Exercise:
Write out each line of the material again, word for word.
--- Start Given material ---
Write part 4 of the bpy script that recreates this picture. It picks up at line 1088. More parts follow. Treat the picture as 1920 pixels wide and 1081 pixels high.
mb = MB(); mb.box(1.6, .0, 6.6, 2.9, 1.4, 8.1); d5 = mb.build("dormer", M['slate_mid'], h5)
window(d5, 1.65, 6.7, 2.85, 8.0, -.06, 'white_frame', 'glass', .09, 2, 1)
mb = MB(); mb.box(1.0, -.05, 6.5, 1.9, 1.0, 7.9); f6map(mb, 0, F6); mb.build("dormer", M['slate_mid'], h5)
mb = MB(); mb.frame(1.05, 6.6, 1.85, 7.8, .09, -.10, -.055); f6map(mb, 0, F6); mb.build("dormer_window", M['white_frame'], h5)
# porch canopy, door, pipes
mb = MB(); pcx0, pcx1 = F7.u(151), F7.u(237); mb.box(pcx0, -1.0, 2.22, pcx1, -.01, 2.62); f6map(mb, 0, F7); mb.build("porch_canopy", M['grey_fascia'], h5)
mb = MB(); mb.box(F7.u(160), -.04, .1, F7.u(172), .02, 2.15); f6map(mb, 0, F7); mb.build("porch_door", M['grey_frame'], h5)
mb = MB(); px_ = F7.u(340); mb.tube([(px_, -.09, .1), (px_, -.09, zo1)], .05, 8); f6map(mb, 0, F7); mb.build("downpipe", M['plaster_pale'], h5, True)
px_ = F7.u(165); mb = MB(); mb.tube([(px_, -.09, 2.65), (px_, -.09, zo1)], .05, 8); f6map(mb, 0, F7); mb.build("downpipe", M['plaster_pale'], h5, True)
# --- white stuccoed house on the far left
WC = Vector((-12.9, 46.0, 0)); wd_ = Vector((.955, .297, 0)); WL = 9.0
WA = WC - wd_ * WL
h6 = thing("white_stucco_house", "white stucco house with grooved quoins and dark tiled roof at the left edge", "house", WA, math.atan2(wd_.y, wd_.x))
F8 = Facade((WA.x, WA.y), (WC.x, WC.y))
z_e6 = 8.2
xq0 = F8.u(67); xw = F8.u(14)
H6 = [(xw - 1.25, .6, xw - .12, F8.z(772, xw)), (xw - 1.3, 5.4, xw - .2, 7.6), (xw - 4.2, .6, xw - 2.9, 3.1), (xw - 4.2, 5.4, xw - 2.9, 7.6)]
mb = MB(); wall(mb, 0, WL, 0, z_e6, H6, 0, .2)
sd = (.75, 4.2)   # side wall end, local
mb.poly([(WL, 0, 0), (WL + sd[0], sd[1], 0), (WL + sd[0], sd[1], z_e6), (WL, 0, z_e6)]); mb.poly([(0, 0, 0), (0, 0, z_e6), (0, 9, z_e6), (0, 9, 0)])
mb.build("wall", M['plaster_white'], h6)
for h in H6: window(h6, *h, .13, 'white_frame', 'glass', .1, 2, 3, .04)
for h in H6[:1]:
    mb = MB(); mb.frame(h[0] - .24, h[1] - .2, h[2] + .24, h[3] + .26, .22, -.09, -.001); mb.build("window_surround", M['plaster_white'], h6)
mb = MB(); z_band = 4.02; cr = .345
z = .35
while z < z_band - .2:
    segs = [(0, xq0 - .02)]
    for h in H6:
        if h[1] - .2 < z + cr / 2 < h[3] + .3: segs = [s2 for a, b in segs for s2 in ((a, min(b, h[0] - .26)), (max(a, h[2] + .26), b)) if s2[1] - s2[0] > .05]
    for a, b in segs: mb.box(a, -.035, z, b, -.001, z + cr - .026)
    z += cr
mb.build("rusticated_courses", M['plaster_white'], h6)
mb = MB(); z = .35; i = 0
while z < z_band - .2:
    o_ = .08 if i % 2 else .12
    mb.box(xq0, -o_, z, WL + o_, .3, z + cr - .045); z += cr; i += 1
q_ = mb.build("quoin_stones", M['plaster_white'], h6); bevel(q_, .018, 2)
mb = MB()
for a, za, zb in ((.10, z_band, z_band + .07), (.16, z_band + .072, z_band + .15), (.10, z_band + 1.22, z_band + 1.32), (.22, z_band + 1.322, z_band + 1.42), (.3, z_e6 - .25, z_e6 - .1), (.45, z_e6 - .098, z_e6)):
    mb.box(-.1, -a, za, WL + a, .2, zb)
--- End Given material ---
Solution for this task:
Write part 4 of the bpy script that recreates this picture. It picks up at line 1088. More parts follow. Treat the picture as 1920 pixels wide and 1081 pixels high.
mb = MB(); mb.box(1.6, .0, 6.6, 2.9, 1.4, 8.1); d5 = mb.build("dormer", M['slate_mid'], h5)
window(d5, 1.65, 6.7, 2.85, 8.0, -.06, 'white_frame', 'glass', .09, 2, 1)
mb = MB(); mb.box(1.0, -.05, 6.5, 1.9, 1.0, 7.9); f6map(mb, 0, F6); mb.build("dormer", M['slate_mid'], h5)
mb = MB(); mb.frame(1.05, 6.6, 1.85, 7.8, .09, -.10, -.055); f6map(mb, 0, F6); mb.build("dormer_window", M['white_frame'], h5)
# porch canopy, door, pipes
mb = MB(); pcx0, pcx1 = F7.u(151), F7.u(237); mb.box(pcx0, -1.0, 2.22, pcx1, -.01, 2.62); f6map(mb, 0, F7); mb.build("porch_canopy", M['grey_fascia'], h5)
mb = MB(); mb.box(F7.u(160), -.04, .1, F7.u(172), .02, 2.15); f6map(mb, 0, F7); mb.build("porch_door", M['grey_frame'], h5)
mb = MB(); px_ = F7.u(340); mb.tube([(px_, -.09, .1), (px_, -.09, zo1)], .05, 8); f6map(mb, 0, F7); mb.build("downpipe", M['plaster_pale'], h5, True)
px_ = F7.u(165); mb = MB(); mb.tube([(px_, -.09, 2.65), (px_, -.09, zo1)], .05, 8); f6map(mb, 0, F7); mb.build("downpipe", M['plaster_pale'], h5, True)
# --- white stuccoed house on the far left
WC = Vector((-12.9, 46.0, 0)); wd_ = Vector((.955, .297, 0)); WL = 9.0
WA = WC - wd_ * WL
h6 = thing("white_stucco_house", "white stucco house with grooved quoins and dark tiled roof at the left edge", "house", WA, math.atan2(wd_.y, wd_.x))
F8 = Facade((WA.x, WA.y), (WC.x, WC.y))
z_e6 = 8.2
xq0 = F8.u(67); xw = F8.u(14)
H6 = [(xw - 1.25, .6, xw - .12, F8.z(772, xw)), (xw - 1.3, 5.4, xw - .2, 7.6), (xw - 4.2, .6, xw - 2.9, 3.1), (xw - 4.2, 5.4, xw - 2.9, 7.6)]
mb = MB(); wall(mb, 0, WL, 0, z_e6, H6, 0, .2)
sd = (.75, 4.2)   # side wall end, local
mb.poly([(WL, 0, 0), (WL + sd[0], sd[1], 0), (WL + sd[0], sd[1], z_e6), (WL, 0, z_e6)]); mb.poly([(0, 0, 0), (0, 0, z_e6), (0, 9, z_e6), (0, 9, 0)])
mb.build("wall", M['plaster_white'], h6)
for h in H6: window(h6, *h, .13, 'white_frame', 'glass', .1, 2, 3, .04)
for h in H6[:1]:
    mb = MB(); mb.frame(h[0] - .24, h[1] - .2, h[2] + .24, h[3] + .26, .22, -.09, -.001); mb.build("window_surround", M['plaster_white'], h6)
mb = MB(); z_band = 4.02; cr = .345
z = .35
while z < z_band - .2:
    segs = [(0, xq0 - .02)]
    for h in H6:
        if h[1] - .2 < z + cr / 2 < h[3] + .3: segs = [s2 for a, b in segs for s2 in ((a, min(b, h[0] - .26)), (max(a, h[2] + .26), b)) if s2[1] - s2[0] > .05]
    for a, b in segs: mb.box(a, -.035, z, b, -.001, z + cr - .026)
    z += cr
mb.build("rusticated_courses", M['plaster_white'], h6)
mb = MB(); z = .35; i = 0
while z < z_band - .2:
    o_ = .08 if i % 2 else .12
    mb.box(xq0, -o_, z, WL + o_, .3, z + cr - .045); z += cr; i += 1
q_ = mb.build("quoin_stones", M['plaster_white'], h6); bevel(q_, .018, 2)
mb = MB()
for a, za, zb in ((.10, z_band, z_band + .07), (.16, z_band + .072, z_band + .15), (.10, z_band + 1.22, z_band + 1.32), (.22, z_band + 1.322, z_band + 1.42), (.3, z_e6 - .25, z_e6 - .1), (.45, z_e6 - .098, z_e6)):
    mb.box(-.1, -a, za, WL + a, .2, zb)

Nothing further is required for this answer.